Social Media Strategy: Music Photographer Angela Owens on Building Image Albums that Build Audience

March 11, 2019

By David Walker

As a photographer of punk and hardcore rock bands, Angela Owens engages her 66,000 Instagram followers by consistently posting 6- to 10-image albums of high-energy stage performances. “I try to post once a day,” says Owens, who holds a day job as a Wall Street Journal photo editor. She shoots band performances at night and on weekends, mostly in and around New York City.

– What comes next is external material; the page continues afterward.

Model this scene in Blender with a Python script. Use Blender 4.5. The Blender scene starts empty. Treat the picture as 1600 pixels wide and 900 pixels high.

“I use Instagram as my portfolio,” she says, explaining that her feed is exclusively her music photography, carefully curated, and her only form of self-promotion, besides an occasional Twitter post. Although her Instagram feed includes commissioned portraits of bands, images showing magazine covers and spreads of her published work, the right-swipe slideshows of musicians in action are what keep the attention of her Instagram followers.

© Angela Owens

An image by Angela Owens from the music video shoot for TURNSTILE’s song “Bomb / I Don’t Wanna Be Blind.” © Angela Owens

Owens shoots punk performances with a clean, bold style that takes viewers into the action. She crops tightly on lead singers giving their all to a microphone, and backs up to show band members wailing on their instruments or doing acrobatic moves, then mixes it up with images of screaming fans. With the aid of flash, background lighting and well-chosen angles, Owens makes tight compositions against uncluttered backgrounds. Her shooting style and editing choices are dictated to a degree by the platform: because most followers are looking at her work on their phones, “the pictures have to be striking at a smaller size,” she says.

Owens favors the Instagram albums feature “because I can show a wider variety of work, and it’s more engaging. If you post one photo, people swipe by it, and they’re gone. But if you post an album, they stay for a while.” She occasionally uses the Instagram Stories feature to show behind-the-scenes video and outtakes from bigger projects.   

© Angela Owens

Angela Owens’ series of images from a performance by Krimewatch.

Owens spends from 15 minutes to an hour each day preparing her posts, and uses Buffer to schedule and manage them. “I plan the night before,” she says. Her selections are guided by what she’s learned about her followers. “My audience is looking for a less commercial experience. If it feels like I’m trying to sell them something, or promoting something too hard, that’s a big turn-off to the people that are coming to me for photos of punk and hardcore bands.”

She also watches her analytics. “I look to see what my best posts are, and try to see how I can achieve that all the time, which isn’t possible. But I do look at what people want to see,” she says

Owens has found that album posts that begin with a striking, tightly cropped image “tend to do pretty well.” For that reason, her albums often start with a tight shot of a band’s lead singer, or a medium-tight shot with a little bit of the audience or another band member for context. She follows that with shots of each individual band member, and wider shots showing the full band in performance. She makes her selections with attention to the musicians’ gestures and the geometry of their bodies and instruments. “I look for the best moments from the show, especially moments that show engagement with the crowd or the most energy,” she says, and posts them in square format.

© Angela Owens

An image from a PowerTrip concert. Owens says, “I look for the best moments from the show, especially moments that show engagement with the crowd or the most energy.”

As a photo editor, Owens has picked up Instagram strategies from other photographers—particularly what not to do. “I think about what I like to see when I’m scrolling through” other photographers’ feeds, she says. “I don’t like to see a ton of hashtags. When people hashtag almost everything in their captions, that makes it hard to read. I think [followers] want something simpler. Get straight to the point: here are the photos, here’s what you’re looking at.”

Another annoyance “is posting too much, like posting [many] times a day and clogging up my feed. Once or twice a day is what most people want to see.”

Because Owens uses her Instagram as her portfolio, and because she has so many strangers following her, she avoids posting anything personal. “I think people like to get a sense of who’s behind the camera, so I give followers a sense of who I am, but it’s not my deeply personal life,” Owens says. Instead, it might be a behind-the-scenes video from a performance, which she posts to Instagram Stories.

Owens believes it is also important to respond to followers who post comments and questions. Followers ask for everything from tips on how to get started in photography to how to find recordings by a particular band. “If someone is taking the time to post a comment or ask a question, I want to acknowledge them,” Owens says. She can’t answer everyone, but tries to answer all but silly questions, and concludes, “Most of my following comes from working hard and being nice to people.”